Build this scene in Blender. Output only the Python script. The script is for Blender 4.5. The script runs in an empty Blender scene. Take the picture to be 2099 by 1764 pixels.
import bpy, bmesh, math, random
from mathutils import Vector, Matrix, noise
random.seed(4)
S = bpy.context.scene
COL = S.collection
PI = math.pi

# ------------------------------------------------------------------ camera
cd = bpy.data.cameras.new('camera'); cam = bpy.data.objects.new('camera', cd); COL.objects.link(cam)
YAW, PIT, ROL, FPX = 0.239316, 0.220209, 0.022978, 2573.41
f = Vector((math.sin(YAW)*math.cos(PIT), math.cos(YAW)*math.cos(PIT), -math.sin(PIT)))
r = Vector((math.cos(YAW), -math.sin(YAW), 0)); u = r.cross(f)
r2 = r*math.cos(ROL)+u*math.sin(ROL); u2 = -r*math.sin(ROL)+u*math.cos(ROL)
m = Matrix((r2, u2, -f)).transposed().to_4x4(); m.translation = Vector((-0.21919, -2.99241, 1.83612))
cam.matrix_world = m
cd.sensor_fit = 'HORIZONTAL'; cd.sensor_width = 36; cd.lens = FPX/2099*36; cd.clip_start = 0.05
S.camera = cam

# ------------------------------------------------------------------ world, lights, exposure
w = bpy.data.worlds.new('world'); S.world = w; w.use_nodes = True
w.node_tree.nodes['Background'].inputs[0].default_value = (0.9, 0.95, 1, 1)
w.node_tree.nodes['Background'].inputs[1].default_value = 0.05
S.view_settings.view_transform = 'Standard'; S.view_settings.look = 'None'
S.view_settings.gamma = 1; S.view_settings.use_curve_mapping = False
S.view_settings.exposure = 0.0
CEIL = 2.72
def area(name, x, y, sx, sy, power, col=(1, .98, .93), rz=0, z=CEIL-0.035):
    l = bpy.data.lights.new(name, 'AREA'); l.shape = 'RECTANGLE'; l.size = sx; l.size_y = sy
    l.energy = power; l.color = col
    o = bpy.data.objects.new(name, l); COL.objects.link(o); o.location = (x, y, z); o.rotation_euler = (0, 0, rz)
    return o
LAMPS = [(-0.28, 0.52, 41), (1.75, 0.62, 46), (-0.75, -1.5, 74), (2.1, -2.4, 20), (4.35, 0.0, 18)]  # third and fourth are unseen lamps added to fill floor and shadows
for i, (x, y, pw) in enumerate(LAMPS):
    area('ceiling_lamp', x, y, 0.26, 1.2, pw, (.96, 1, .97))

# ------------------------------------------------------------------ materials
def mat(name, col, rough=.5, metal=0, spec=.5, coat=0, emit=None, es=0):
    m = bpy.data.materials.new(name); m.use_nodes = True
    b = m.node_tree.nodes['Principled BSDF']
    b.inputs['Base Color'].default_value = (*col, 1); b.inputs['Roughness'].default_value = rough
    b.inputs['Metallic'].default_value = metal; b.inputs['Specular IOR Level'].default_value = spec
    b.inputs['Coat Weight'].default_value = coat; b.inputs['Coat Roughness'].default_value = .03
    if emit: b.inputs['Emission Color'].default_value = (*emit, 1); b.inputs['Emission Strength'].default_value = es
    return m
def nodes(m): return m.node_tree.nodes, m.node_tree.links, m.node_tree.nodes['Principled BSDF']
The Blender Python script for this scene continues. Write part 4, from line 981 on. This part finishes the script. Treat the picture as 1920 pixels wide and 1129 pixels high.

────────────────────────────────────────

**Task brief**
Beginning at the first line of the records, give again each line exactly as written, ending with the line that contains "PI = math.pi".

**Exercise response**
Build this scene in Blender. Output only the Python script. The script is for Blender 4.5. The script runs in an empty Blender scene. Take the picture to be 2099 by 1764 pixels.
import bpy, bmesh, math, random
from mathutils import Vector, Matrix, noise
random.seed(4)
S = bpy.context.scene
COL = S.collection
PI = math.pi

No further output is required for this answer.